As you are probably well aware, tonight at 8:00 pm on this eighth day of the eighth month of 2008 the Games of the XXIX Olympiad will commence in Beijing. In Chinese, the word for eight sounds like the word for "prosper" or "to make wealth." So in the fullest sense of the term, eight is a lucky number. In Hong Kong, tidy sums are spent to acquire car license plates filled with eights. A phone number marked by lucky eights is one you might want to hold on to. Therefore, to have all the eights line up on this Day of Eights is indeed a sign of good fortune.
A recent study I did of the book of Jonah made me familiar with the tangled fortunes of a man and a people. As I reviewed the first three chapters of this ancient book, I saw the familiar story of how Jonah refused to carry God's message of judgment to the pagan city of Nineveh. Of course, Jonah's resistance was not a good move. These chapters describe a detour through a storm and a fish's belly. However, when I came to chapter four, I was struck by something that at first seemed out of place. The book concludes with an act of God's mercy.
You see, the citizens of this wayward city were spared. Their destiny was destruction, but there had been a "change in fortunes." God's final lesson to Jonah was on the subject of repentance and forgiveness, not fire and brimstone. This doomsday prophet found out that he had been used as an instrument for the restoration of the Ninevites he hated.
We often hear that the wrath preached in Jonah is an unenlightened concept or a peculiarity of the Old Testament. In the final chapter of Jonah our eyes are opened to the hidden purpose of God, that is, that a people be reconciled to Him. We find that it is not fortune (luck) at all. It is the mysterious hand of God moving in a roundabout way so as to bring about His great good. Judging, in this sense, is an introduction to mercy. It is an opportunity for repentance. It is a path to forgiveness.
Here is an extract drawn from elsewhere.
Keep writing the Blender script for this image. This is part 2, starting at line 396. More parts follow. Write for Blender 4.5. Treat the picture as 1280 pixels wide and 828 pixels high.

The conclusion of Jonah shows that the tables have turned. The privileged Israelite finds himself learning his lesson the hard way, and the pagan people find new life through no accomplishment of their own. We encounter here the strangest of all partnerships. Judgment is seen to be a companion to the mercy of God. As the just punishment begins to roll on a city's head, a door is opened through which a nation returns to the God it has forsaken. Likewise, as our lives hurl toward the payment that is due us, Christ intervenes and, bearing the judgment (the justice) that is to fall upon our heads, brings about a sudden "change in fortunes" that restores us to our Father (Rom. 3:21-26).